Gulilat examines the concept of bonds and belonging through his art. For example, in his piece “The Promise Land,” he went to Boley, Oklahoma, a historically Black town, to observe how African Americans operated within a space of their own. As he was driving around Boley, he came across a Mennonite community, an ethno-religious group committed to pacifism, who migrated from Mexico. He then wanted to capture the way the two groups coexisted.

“The work became this documentation of two communities living side-by-side, found inside the context of a Black town,” he says. “The project is called ‘The Promise Land’ because both communities settled in a space that accepted them as they are.”

In regards to his CASE-PRH Fellowship, Gulilat aims to do the same in Houston. He wants to observe how the members of the Third Ward community celebrate in their own space and “forge their own unique identity” in the face of obstacles like de-investment and gentrification. Underlining his art’s continuous theme of connection, belonging and identity, Gulilat wishes to bond with this community, document and share this American story.

Gulilat says, “I’m looking for the beauty, the hopes, desires and wants of the Third Ward community.” 

Regina Agu
Where she’s based: Houston, Texas
Her Fellowship goals: “Connecting with community members and stakeholders, and developing opportunities for collaboration, conversations and engagement.”

From vinyl prints of brown sand and blue skies to photos of mankind’s remnants in nature, Regina Agu addresses environmental justice, spatial and social politics, and cultural history through her work and intends to do the same with her CASE-PRH Fellowship.

“Third Ward has been my creative home ever since I moved back to Houston.
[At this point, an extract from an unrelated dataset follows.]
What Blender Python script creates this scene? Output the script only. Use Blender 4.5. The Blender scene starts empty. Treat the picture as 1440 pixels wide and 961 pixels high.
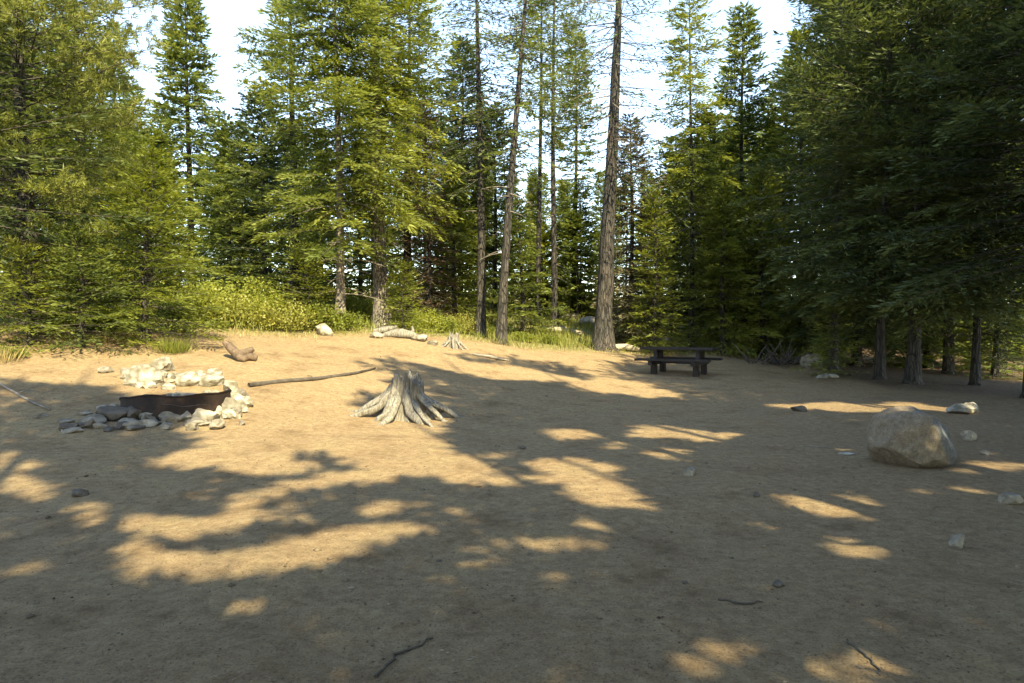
import bpy, bmesh, math, random
import numpy as np
from mathutils import Vector, noise as mn

# ------------------------------------------------------------------ basics
scene = bpy.context.scene
COL = scene.collection
F = 960.0; CX = 720.0; CY = 480.5
CAM_Z = 1.6
PITCH = math.atan(20.5 / F)
cp, sp = math.cos(PITCH), math.sin(PITCH)
SUN_EL = math.radians(42); SUN_AZ = math.radians(-67)
S = np.array([math.cos(SUN_EL)*math.cos(SUN_AZ), math.cos(SUN_EL)*math.sin(SUN_AZ), math.sin(SUN_EL)])

def ray(px, py):
    a = (px - CX)/F; b = (CY - py)/F
    return np.array([a, cp + b*sp, -sp + b*cp])

def to_px(P):
    x, y, z = P[:, 0], P[:, 1], P[:, 2] - CAM_Z
    dep = y*cp - z*sp; up = y*sp + z*cp
    dep = np.where(dep < 0.3, 0.3, dep)
    return CX + F*x/dep, CY - F*up/dep

# ------------------------------------------------------------------ terrain height
def cpnt(px, py, d):
    r = ray(px, py); k = d/r[1]
    return (r[0]*k, d, CAM_Z + r[2]*k)
ctrl = [cpnt(*c) for c in [
    (0, 456, 15), (130, 458, 17), (250, 460, 18), (400, 466, 19), (560, 466, 21.5), (750, 489, 23.5), (850, 489, 26),
    (925, 524, 20.6), (1000, 531, 19.5), (1100, 508, 27), (1250, 534, 20), (1440, 548, 19),
    (60, 530, 11.5), (250, 588, 10), (200, 520, 12.6), (400, 540, 12.6), (560, 585, 11.6), (700, 530, 16.4), (850, 545, 17), (340, 495, 14.6), (500, 500, 16.5),
    (640, 478, 21), (0, 620, 8.5),
    (300, 440, 33), (560, 446, 33), (760, 452, 33), (900, 466, 33), (1100, 492, 36), (150, 430, 45), (520, 425, 50), (760, 430, 50), (900, 450, 48), (1150, 470, 48), (1440, 488, 45),
    (200, 400, 100), (760, 415, 100), (1300, 430, 100)]]
ctrl += [(x, y, 0.0) for x, y in [(-7, 2), (0, 3), (7, 3), (-4, 6.5), (0, 7), (4, 7), (9, 7), (2, 11), (7, 12), (12, 11), (0, -6), (-12, -6), (14, -6), (22, 4), (-12, 4.5), (-25, -25), (25, -25), (0, -40)]]
ctrl += [(-30, 15, 2.2), (-60, 30, 4), (-60, -40, .5), (60, -40, -.5), (60, 20, -1.0), (30, 18, -.4), (-150, 150, 8), (150, 150, 6), (-150, -100, 0), (150, -100, -1)]
ctrl = np.array(ctrl)
def _phi(r): return r**1.5
_n = len(ctrl)
_D = np.sqrt(((ctrl[:, None, :2]-ctrl[None, :, :2])**2).sum(-1))
_A = np.zeros((_n+3, _n+3)); _A[:_n, :_n] = _phi(_D) + np.eye(_n)*0.0; _A[:_n, _n] = 1; _A[:_n, _n+1:] = ctrl[:, :2]
_A[_n, :_n] = 1; _A[_n+1:, :_n] = ctrl[:, :2].T
_b = np.zeros(_n+3); _b[:_n] = ctrl[:, 2]
_w = np.linalg.solve(_A, _b)
def h_exact(x, y):
    x = np.asarray(x, float); y = np.asarray(y, float); sh = x.shape
    x = x.ravel(); y = y.ravel(); out = np.zeros(x.size)
    for i in range(_n):
        out += _w[i]*_phi(np.sqrt((x-ctrl[i, 0])**2+(y-ctrl[i, 1])**2))
    return (out + _w[_n] + _w[_n+1]*x + _w[_n+2]*y).reshape(sh)
rs0 = np.random.RandomState(5)
_lat = rs0.rand(256, 256)
def vnoise(x, y):
    xi = np.floor(x).astype(int); yi = np.floor(y).astype(int); fx = x-xi; fy = y-yi
    fx = fx*fx*(3-2*fx); fy = fy*fy*(3-2*fy)
    a = _lat[xi & 255, yi & 255]; b = _lat[(xi+1) & 255, yi & 255]; c = _lat[xi & 255, (yi+1) & 255]; d = _lat[(xi+1) & 255, (yi+1) & 255]
    return (a*(1-fx)+b*fx)*(1-fy)+(c*(1-fx)+d*fx)*fy - .5
HG = 0.5; HX0 = -70.0; HY0 = -50.0; HN = 300
_gx = HX0 + np.arange(HN)*HG
_XX, _YY = np.meshgrid(_gx, HY0+np.arange(HN+60)*HG, indexing='ij')
_HT = h_exact(_XX, _YY)
def hgt(x, y):
    x = np.asarray(x, float); y = np.asarray(y, float)
    u = np.clip((x-HX0)/HG, 0, HN-1.001); v = np.clip((y-HY0)/HG, 0, HN+60-1.001)
    i = u.astype(int); j = v.astype(int); fu = u-i; fv = v-j
    h = (_HT[i, j]*(1-fu)+_HT[i+1, j]*fu)*(1-fv)+(_HT[i, j+1]*(1-fu)+_HT[i+1, j+1]*fu)*fv
    return h + 0.10*vnoise(x*.35+9, y*.35) + .035*vnoise(x*1.3, y*1.3+7) + .022*vnoise(x*3.6, y*3.6)
def H(x, y): return float(hgt(np.array([x]), np.array([y]))[0]) if y < 125 else float(h_exact(x, y))
def on_ground(px, py):
    r = ray(px, py); k = 2.0
    while k < 140:
        p = r*k
        if CAM_Z + p[2] <= H(p[0], p[1]): break
        k += 0.04
    return Vector((p[0], p[1], H(p[0], p[1])))
def at(px, d):
    x = (px-CX)/F*d*cp
    return Vector((x, d, H(x, d)))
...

I am continually inspired by the history and legacy of the arts and culture of Third Ward and its creative entrepreneurs and activists,” Agu says. “Project Row Houses, the Community Artists’ Collective and Dr. Alvia Wardlaw at the University Museum at Texas Southern University, as well as my artist peers, all nurtured me as a young artist. They are why I decided to pursue a professional practice to begin with.”

As a former Third Ward resident, Agu is familiar with the community’s origins and ongoing concerns. She recognizes the barriers locals face, such as economic opportunity and affordable housing, as well as the community’s initiatives in response to these obstacles. Agu wants to highlight the work the neighborhood and her friends have done in conjunction with the relationship between communities of color and surrounding environments via her art. 

“I plan to use the CASE-PRH Fellowship period to develop a ‘psychogeographic’ exploration of Emancipation Park and other urban green spaces in Houston,” she explains. “I will focus on the dynamics of access to these public spaces for communities of color and tie in research questions related to public health, environmental justice and property ownership. I will also look to Emancipation Park as a case study, learning from the history of the park as a space of celebration and from the radical imagination of its founders.”

As an active leader in the Houston arts community, Agu served as the co-director of the alternative art space Alabama Song and on the PRH Board of Directors.

Agu says, “Now as a CASE-PRH fellow, I want to bring the lessons I’ve learned as an artist and collaborative organizer to create work in conversation with the community that has sustained me over the years.”